Palmer and Gaiman’s marriage counsellor told Vulture that Gaiman had agreed to sign himself into a psychiatric facility at this time. While Gaiman’s team claims that the behavior he engaged in was consensual, a preserved digital trail could confirm this timeline in court; the text messages seen by Lila Shapiro that were sent back and forth between Gaiman and his alleged victim detail what could be described as a stunning degree of manipulation, if the accusations are true.

We can do “he said, she said” all day, but involving a psychiatric facility (not that Gaiman appears to have followed through) leads me to believe that Palmer had reached her breaking point. Why would this power couple retreat into the old, “he’s just sick, he needs help” excuse if not to cover up a fiasco they couldn’t make go away with money alone?
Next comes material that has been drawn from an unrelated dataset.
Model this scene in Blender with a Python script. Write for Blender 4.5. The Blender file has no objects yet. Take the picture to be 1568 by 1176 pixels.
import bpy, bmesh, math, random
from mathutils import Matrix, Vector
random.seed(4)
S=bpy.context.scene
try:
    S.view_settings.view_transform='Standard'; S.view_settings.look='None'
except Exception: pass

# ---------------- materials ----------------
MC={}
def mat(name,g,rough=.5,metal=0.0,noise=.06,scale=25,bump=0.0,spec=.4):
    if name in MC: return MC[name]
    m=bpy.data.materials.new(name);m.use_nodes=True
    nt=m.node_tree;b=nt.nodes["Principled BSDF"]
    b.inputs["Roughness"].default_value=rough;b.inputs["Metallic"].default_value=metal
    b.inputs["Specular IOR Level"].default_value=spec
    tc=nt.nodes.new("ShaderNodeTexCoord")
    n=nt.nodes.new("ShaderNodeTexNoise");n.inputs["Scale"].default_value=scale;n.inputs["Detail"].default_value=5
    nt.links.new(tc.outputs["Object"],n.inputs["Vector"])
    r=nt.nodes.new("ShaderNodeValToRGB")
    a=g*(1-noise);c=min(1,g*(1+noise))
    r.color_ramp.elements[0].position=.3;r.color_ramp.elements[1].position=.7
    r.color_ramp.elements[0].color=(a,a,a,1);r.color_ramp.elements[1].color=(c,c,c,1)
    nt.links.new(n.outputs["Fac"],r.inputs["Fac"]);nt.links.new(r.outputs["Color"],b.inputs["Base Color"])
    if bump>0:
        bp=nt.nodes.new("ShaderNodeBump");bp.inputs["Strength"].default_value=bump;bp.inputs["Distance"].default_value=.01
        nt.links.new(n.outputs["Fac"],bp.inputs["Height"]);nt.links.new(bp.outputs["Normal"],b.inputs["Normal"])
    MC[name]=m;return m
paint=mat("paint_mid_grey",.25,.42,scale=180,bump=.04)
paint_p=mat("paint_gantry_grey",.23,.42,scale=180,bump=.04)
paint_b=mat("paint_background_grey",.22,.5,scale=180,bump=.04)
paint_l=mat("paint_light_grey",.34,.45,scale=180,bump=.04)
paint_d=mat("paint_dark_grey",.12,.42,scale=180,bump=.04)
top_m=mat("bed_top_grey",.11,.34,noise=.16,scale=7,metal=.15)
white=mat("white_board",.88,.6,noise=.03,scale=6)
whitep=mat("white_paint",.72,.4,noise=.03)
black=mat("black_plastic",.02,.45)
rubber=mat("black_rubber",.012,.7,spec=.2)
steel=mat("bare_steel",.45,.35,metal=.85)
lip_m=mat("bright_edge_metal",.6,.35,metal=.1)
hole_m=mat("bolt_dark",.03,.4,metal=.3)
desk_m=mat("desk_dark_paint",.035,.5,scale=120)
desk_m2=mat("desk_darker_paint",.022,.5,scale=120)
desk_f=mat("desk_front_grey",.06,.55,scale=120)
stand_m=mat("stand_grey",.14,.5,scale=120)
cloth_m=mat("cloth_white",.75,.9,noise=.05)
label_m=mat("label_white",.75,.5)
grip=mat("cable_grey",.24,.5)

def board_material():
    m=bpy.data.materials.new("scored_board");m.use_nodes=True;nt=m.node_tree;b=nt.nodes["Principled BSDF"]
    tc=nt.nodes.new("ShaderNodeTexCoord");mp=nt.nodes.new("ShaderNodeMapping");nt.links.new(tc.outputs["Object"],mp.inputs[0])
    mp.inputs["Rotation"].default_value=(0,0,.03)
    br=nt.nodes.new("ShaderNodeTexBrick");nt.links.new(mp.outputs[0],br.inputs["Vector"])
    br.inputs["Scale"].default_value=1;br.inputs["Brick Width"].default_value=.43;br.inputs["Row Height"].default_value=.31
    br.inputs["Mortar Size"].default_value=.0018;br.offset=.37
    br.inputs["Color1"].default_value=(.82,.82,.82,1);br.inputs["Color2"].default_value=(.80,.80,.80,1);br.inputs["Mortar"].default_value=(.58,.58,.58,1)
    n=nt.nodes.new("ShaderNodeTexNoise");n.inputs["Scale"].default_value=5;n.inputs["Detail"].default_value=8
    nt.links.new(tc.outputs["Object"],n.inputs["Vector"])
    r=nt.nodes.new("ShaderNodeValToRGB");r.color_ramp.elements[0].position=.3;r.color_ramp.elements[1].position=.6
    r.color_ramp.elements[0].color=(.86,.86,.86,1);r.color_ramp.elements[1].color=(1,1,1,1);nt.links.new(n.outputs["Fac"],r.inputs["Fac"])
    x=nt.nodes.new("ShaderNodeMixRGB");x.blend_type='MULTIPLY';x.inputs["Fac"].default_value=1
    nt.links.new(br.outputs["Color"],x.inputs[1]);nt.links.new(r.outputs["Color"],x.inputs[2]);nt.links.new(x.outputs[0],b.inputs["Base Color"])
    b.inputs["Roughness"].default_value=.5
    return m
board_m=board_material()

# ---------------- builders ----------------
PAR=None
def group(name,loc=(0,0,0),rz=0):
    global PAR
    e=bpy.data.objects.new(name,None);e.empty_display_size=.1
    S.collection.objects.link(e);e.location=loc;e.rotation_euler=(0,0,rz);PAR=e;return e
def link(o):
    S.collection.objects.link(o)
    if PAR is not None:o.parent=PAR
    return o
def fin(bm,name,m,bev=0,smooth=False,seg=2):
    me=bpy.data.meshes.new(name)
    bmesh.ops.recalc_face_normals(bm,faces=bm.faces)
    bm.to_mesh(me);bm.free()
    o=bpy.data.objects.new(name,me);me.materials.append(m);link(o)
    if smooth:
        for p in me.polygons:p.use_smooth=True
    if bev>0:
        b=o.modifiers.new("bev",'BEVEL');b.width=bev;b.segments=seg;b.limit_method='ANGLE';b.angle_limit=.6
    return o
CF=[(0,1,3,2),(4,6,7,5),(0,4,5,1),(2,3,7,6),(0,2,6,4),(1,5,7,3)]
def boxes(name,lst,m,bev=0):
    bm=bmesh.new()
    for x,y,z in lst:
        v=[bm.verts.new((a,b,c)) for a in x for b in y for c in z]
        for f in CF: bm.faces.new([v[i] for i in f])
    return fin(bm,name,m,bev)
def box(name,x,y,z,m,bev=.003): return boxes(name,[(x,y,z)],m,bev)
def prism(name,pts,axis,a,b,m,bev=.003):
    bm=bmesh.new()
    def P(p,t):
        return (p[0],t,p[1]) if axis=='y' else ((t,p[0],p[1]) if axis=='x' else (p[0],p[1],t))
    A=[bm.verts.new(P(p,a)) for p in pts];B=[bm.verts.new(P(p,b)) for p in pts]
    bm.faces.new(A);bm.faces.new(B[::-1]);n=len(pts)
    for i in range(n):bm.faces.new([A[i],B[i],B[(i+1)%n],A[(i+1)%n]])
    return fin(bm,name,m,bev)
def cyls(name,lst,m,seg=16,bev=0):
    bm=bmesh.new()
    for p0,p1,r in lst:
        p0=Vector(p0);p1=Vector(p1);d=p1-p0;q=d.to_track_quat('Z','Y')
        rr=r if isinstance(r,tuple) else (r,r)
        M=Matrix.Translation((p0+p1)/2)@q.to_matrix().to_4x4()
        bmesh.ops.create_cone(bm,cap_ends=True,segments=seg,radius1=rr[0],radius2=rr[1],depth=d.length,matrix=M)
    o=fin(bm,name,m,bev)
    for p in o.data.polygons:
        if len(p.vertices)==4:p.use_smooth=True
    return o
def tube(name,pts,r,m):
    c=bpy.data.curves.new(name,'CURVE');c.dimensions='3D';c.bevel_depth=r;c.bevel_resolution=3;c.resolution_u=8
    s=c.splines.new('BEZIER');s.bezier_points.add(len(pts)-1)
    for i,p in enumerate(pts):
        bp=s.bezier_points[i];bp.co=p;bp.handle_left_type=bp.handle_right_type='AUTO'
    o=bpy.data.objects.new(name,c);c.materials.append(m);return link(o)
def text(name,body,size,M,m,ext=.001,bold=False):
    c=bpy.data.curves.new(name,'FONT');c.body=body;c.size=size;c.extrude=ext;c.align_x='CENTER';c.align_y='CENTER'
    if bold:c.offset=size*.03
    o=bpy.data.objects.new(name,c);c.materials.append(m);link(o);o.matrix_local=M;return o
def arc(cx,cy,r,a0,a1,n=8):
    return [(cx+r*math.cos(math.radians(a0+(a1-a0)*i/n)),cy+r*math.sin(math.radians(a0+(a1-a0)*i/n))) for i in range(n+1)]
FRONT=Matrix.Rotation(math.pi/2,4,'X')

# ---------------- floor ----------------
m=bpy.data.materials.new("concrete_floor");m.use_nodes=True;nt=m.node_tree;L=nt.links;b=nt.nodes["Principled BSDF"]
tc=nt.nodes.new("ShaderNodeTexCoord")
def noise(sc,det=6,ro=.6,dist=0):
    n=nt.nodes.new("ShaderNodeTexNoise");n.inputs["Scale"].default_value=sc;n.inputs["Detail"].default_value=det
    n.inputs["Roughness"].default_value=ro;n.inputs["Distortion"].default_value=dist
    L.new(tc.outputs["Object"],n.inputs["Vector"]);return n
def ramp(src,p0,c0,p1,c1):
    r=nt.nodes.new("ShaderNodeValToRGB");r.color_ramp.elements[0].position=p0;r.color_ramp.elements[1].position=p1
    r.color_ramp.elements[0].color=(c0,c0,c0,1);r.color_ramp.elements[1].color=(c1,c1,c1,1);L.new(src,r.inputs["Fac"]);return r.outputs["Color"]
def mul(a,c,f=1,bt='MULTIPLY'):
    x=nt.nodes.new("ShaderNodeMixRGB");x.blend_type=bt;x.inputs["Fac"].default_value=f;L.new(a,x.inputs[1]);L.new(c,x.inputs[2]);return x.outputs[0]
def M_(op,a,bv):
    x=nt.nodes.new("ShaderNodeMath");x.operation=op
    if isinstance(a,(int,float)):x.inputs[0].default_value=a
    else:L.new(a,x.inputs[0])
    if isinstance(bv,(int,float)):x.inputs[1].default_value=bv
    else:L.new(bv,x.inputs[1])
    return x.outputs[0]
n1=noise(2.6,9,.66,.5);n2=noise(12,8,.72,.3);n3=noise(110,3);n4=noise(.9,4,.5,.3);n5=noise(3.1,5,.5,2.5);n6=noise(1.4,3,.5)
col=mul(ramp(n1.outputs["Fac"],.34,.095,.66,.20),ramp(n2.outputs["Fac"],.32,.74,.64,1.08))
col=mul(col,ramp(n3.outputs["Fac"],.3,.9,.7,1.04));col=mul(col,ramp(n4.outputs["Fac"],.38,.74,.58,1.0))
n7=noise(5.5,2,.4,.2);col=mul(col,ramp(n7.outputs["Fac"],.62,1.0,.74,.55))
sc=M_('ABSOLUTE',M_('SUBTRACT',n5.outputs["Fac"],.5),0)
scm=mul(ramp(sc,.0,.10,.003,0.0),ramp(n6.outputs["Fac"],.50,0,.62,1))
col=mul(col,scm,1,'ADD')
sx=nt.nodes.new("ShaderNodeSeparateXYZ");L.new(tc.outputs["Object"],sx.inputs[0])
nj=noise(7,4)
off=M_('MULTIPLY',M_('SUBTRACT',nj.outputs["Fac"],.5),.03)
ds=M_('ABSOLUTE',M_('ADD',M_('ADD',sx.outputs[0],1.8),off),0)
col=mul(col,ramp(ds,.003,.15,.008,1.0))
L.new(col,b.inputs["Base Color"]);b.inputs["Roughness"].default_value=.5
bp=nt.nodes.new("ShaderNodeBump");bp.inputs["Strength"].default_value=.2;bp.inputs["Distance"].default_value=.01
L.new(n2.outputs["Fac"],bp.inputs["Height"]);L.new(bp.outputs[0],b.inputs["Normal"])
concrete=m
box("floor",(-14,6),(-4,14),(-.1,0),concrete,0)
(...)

There is also the sheer volume of women who’ve had something to say about Gaiman’s alleged violence, including on the Tortoise Media podcast, Master. Just check out this account by a single mother that alleges he blackmailed her into sex under the threat of eviction. People have argued that Shapiro’s main interview subject, Scarlett Pavlovich, is an unreliable narrator – she sent him horny texts while depending on him and his wife financially, she suffered from recurring mental illness (who wouldn’t at that point?), etc. – but it’s hard to believe that everyone else is conveniently unreliable too.

A wealthy and famous man who gets multiple women to sign NDAs should always be a red flag, and I don’t think that many of Shapiro’s critics would want to be alone in a room with Gaiman either way.

“It’s a heartbreaking grief” – Tori Amos

All of this brings me back to Gaiman’s work and the monsters and tricksters in it. Shapiro has noted the rapist Madoc from Sandman, but I keep going back to Mr. Wednesday/Odin in American Gods – seductive and sly, full of cruel and devious plans, corrupted by American money and power (that was my read on him, anyway).

We’re meant to empathize with Shadow, the main character, ensnared in the gods’ plans from his conception, but I do wonder if Gaiman empathized with Odin and his need for sacrifice after all. Odin couldn’t survive without it.

There is also another version of Odin in the book, whom Shadow meets in the end. This Odin lives in Iceland, and is humbler and more cheerful. Someone will probably write a research paper eventually on what it could possibly mean, but the way I’ve always read it is that the smaller versions of ourselves are better. Which just goes to show.

I’m not a book burner by nature, and I’ve been around enough talented people to know that they, like my friend said all of those years ago, often give the good parts of themselves to their work. Goodness can live on right alongside the darkness. That part should never be a surprise, not after a certain age, anyway.

But just because a thing is not surprising doesn’t mean it hurts any less.

I think musician and rape survivor Tori Amos, whose friendship with Gaiman fascinated me as a young woman, probably said it best to the Guardian last December, before Shapiro’s article came out but after the Tortoise Media podcast had hit: “It’s a heartbreaking grief.”

Neil Gaiman has denied all charges and accusations against him.